Eu tive e ainda tenho, né? Porque a gente tinha uma cidade que funcionava, tinha renda. Hoje nós temos uma cidade que não tem renda. Tem muito peixe, mas quem vem de fora e compra não paga imposto. A cidade hoje é sofrida. Lá você encontrava um boi gordo, plantação, e todo mundo tinha um jeito de arranjar sua feira.

Foi doído deixar sua casa, seu Jorge?
Foi difícil, foi difícil… Na procissão que teve fui eu que levei Nossa Senhora da Conceição, nossa padroeira. Eu chorei foi muito.

E a reação das famílias quando souberam que teriam que sair?
Era um chororô maior do mundo. Tinha um tio meu que era cego, que ele dizia: “Eu só saio daqui depois que a água me cobrir e eu morrer afogado. Mas não largo minha propriedade!” Teve gente mais velha na  época que até morreu de desgosto.

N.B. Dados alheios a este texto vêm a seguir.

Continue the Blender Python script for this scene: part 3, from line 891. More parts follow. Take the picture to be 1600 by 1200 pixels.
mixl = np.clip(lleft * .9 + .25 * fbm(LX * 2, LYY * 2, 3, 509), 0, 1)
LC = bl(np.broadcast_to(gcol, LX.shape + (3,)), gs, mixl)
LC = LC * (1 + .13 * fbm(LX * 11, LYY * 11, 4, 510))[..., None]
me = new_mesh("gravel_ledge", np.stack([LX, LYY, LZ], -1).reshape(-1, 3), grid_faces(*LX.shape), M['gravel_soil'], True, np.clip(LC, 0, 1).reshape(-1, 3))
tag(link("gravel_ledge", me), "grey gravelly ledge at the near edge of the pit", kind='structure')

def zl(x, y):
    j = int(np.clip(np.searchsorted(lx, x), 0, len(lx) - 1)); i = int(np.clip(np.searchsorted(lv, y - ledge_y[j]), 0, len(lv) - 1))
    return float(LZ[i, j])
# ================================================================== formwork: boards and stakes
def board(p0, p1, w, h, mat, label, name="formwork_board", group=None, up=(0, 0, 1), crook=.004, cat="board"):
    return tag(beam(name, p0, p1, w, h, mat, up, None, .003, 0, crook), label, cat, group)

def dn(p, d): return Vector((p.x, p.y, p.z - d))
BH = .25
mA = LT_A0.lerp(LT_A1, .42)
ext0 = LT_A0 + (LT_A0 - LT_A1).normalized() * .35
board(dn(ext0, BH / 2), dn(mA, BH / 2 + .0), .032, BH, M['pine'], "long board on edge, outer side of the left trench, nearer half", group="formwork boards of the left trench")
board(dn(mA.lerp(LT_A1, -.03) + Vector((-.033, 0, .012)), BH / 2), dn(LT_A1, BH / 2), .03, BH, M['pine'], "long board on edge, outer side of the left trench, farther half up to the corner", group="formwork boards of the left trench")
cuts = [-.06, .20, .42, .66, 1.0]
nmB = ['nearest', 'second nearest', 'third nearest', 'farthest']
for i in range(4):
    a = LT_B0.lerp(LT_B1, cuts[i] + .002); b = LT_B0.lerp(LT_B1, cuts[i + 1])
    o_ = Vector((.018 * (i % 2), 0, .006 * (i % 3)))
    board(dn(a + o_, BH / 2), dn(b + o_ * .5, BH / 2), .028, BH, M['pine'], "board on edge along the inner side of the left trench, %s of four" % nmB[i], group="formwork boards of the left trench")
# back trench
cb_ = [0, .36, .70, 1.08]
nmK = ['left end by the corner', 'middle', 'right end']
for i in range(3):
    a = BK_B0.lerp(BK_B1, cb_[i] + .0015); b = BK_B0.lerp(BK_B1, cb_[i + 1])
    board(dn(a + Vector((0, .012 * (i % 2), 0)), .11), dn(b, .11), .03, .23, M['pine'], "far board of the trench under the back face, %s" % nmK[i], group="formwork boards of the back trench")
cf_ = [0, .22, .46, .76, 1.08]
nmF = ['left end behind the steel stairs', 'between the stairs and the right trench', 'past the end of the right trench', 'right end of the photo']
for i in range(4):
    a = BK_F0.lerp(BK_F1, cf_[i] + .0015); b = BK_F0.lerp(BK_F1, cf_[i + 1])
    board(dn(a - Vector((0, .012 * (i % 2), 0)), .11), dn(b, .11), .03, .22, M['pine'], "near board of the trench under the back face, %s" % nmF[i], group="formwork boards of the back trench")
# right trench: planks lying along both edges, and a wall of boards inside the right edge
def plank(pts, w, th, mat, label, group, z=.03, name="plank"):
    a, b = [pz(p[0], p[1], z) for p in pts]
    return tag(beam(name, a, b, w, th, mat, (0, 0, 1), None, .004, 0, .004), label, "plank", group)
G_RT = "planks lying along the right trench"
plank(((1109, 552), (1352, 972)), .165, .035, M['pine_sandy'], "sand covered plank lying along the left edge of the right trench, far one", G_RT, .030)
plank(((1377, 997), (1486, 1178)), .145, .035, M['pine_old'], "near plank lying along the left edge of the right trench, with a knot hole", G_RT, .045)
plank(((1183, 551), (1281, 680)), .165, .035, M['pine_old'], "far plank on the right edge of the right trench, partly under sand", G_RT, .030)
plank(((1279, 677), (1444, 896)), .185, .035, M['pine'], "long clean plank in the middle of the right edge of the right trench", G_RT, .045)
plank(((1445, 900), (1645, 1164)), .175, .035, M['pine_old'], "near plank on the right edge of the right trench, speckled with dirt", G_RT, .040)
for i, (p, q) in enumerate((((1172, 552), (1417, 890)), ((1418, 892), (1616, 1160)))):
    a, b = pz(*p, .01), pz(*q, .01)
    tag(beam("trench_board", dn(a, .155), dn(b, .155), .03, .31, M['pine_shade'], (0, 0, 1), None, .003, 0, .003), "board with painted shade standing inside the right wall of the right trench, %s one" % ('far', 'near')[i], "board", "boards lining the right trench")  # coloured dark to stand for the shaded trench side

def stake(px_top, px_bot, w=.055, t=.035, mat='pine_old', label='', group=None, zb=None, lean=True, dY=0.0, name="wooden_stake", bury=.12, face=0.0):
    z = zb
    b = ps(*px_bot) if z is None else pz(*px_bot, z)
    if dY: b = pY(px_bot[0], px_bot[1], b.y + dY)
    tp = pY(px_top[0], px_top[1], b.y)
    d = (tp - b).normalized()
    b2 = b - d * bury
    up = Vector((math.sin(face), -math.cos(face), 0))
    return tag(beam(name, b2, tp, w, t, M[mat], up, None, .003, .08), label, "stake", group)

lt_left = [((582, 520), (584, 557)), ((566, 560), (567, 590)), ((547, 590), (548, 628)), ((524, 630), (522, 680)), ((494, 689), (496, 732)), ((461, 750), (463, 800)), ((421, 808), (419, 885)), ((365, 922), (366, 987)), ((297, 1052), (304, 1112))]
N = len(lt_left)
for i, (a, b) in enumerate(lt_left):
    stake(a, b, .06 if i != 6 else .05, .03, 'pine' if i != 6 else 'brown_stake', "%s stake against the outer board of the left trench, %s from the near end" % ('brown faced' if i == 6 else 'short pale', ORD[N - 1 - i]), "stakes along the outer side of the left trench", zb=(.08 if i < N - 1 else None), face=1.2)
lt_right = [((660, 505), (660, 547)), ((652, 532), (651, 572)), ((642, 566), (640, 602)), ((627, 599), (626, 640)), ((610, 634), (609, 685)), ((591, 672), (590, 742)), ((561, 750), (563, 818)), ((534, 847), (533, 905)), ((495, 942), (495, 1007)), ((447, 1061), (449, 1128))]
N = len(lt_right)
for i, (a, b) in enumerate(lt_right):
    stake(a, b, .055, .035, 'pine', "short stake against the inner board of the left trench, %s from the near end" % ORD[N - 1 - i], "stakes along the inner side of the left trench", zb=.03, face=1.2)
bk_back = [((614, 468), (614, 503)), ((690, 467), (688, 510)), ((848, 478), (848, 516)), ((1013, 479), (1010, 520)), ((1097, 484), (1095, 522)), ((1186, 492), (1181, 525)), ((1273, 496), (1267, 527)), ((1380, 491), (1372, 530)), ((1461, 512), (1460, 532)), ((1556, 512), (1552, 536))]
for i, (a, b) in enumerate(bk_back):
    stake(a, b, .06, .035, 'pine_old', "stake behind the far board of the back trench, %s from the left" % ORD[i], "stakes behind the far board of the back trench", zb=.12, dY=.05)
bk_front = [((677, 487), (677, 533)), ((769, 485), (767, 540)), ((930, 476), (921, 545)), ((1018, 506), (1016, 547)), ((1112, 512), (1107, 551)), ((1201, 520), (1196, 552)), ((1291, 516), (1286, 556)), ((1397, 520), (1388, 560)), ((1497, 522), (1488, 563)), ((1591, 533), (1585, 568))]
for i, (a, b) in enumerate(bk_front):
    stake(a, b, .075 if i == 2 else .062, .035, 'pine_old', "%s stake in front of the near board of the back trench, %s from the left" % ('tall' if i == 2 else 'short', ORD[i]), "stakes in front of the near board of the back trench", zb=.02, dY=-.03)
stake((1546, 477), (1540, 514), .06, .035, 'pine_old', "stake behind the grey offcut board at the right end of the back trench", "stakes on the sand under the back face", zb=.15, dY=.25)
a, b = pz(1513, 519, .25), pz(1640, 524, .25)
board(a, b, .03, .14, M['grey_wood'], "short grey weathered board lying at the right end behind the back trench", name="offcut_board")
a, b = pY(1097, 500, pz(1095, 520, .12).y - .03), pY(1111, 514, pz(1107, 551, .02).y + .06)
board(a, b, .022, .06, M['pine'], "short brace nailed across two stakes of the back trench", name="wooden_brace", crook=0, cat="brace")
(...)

E como é que foi essa procissão? Dizem que foi muito bonito.
Eu já fui um dos últimos a deixar a casa.  Eu fui batizado naquela igreja de lá, fui casado na igreja de lá, batizei meus filhos lá… Sair era uma coisa que arrastava tudo, né? Aí no dia era uma multidão de gente. Era gente cantando, os carros de som, e o padre rezando, celebrando. Foi muito sofrimento naquele dia, mas aí o tempo se encarrega de curar.